Sementara itu, dalam perkembangannya, jumlah penandatangan Petisi Dari Para Sahabat terus bertambah. Lucunya, hal ini terjadi walau wartawan Kompas telah mengeluarkan ‘kebulatan tekad’ untuk mendukung manajemen harian Kompas memberangus aktivis serikat pekerja. (rig/E2)


Sumber: Kompasinside, postingan 1 Februari 2007

1 comment:

abah ush said...

Sampai nama kelompok saja mereka memalsukannya. Singkatan Komite Anti Pemberangusan Serkat Pekerja menjadi "KOMPAS" tentu saja dicari-cari dan ada maksudnya.
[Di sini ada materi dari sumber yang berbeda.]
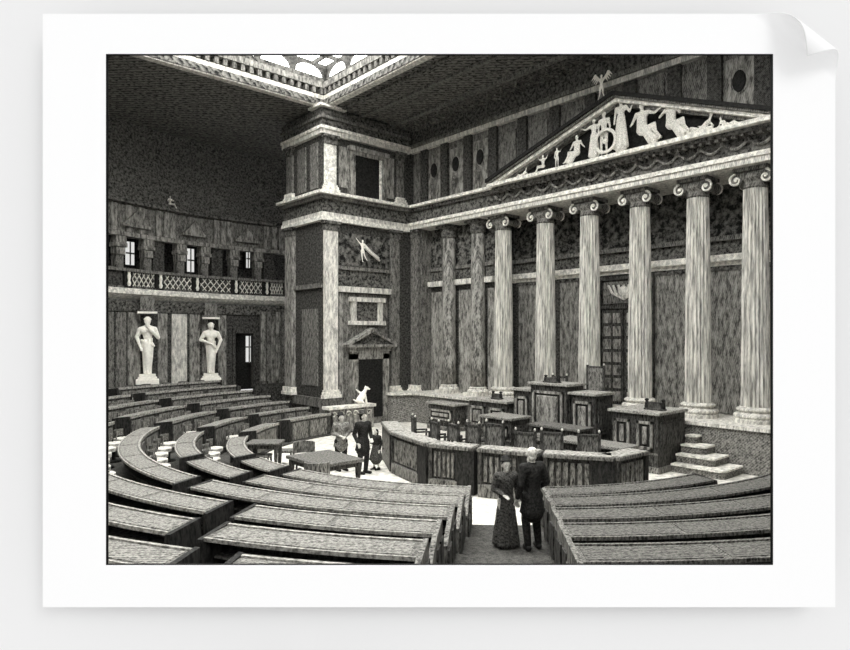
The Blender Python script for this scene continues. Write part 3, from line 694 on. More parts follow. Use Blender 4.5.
person((w1[0], w1[1], zp), brot+R_(12), 'person in a long dark dress and bonnet left of the white-haired man', pose(eR=(-.25, .02, 1.14), wR=(-.12, -.2, 1.06), eL=(.25, .05, 1.13), wL=(.2, -.12, .93), face=(-.1, -1, 0)), 1.56, coat=None, coatm='clothg', legs=.04, hatf='bonnet', haircut='long', legm='clothg')
person((m1_[0], m1_[1], zp), brot+R_(180+28), 'white-haired person in a long black coat seen from behind in the aisle', pose(eR=(-.27, .06, 1.13), wR=(-.2, -.14, .98), eL=(.27, .05, 1.13), wL=(.26, -.06, .88), face=(-.35, -1, 0), hd=(-.01, -.03, 1.6)), 1.80, coat=.62, coatm='cloth', hairm='hairw', haircut='beard')
x, y = P(341, 471, 0)
person((x, y, 0), brot+R_(20), 'person in a short jacket with folded hands, leftmost behind the larger table', pose(eR=(-.25, .03, 1.14), wR=(-.08, -.2, 1.1), eL=(.25, .03, 1.14), wL=(.08, -.2, 1.06), face=(.4, -1, 0)), 1.68, coat=.75, coatm='jacket', hatf='bonnet', haircut='short')
x, y = P(363, 474, 0)
person((x, y, 0), brot+R_(40), 'person in a black coat and flat-topped hat beside the small child', pose(eR=(-.26, .05, 1.13), wR=(-.24, -.1, .9), eL=(.25, 0, 1.14), wL=(.15, -.2, 1.0), face=(.5, -1, 0)), 1.78, coat=.66, coatm='cloth', hatf='hat')
x, y = P(376, 470, 0)
person((x, y, 0), brot-R_(30), 'small child in a dark knee-length dress beside the far group', pose(eR=(-.24, .02, 1.15), wR=(-.14, -.18, 1.1), face=(-.4, -1, 0)), 1.22, coat=None, coatm='cloth', legs=.42, haircut='long', legm='clothg')

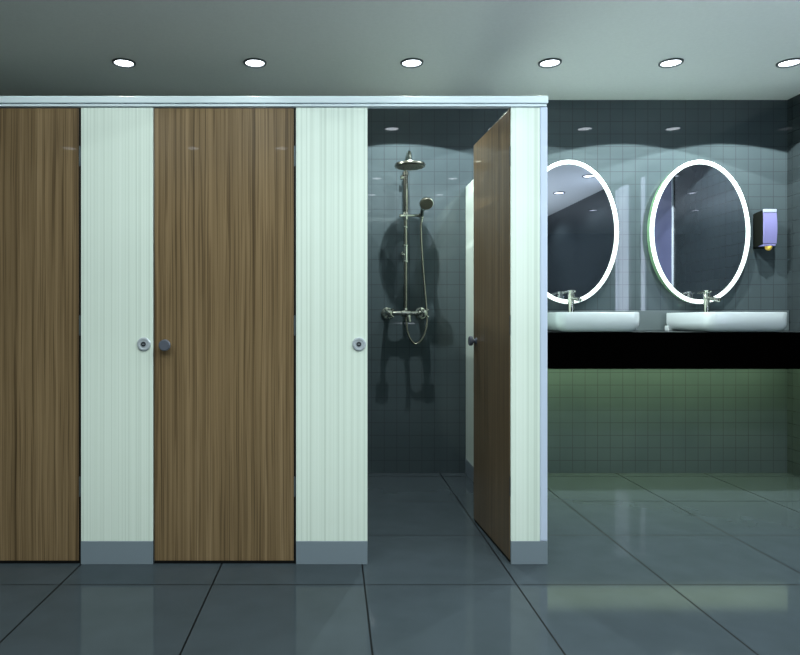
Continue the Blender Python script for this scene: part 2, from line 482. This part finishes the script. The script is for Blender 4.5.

Dengan integritas dan kredibelitas Kompas sesungguhnya, mereka dengan mudah mendapat akses-akses ke mana-mana. (Di lapangan, tidak sedikit wartawan amplop yang mengaku-ngaku sebagai wartawan Kompas untuk mempermudah menemui nara sumber, dan memerasnya)
Saya dengar Komisi IX DPR juga tertipu dengan ini. Mereka pikir yang akan mengadu adalah wartawan Kompas, eh, ternyata kecele! Makanya tidak ada lagi kelanjutan cerita sejak kelompok itu mengadu.
Boleh jadi Kepala Dinas Tenagakerja DKI Rusdi Mukhtar juga mengalami hal serupa, makanya dia menerima kelompok mereka.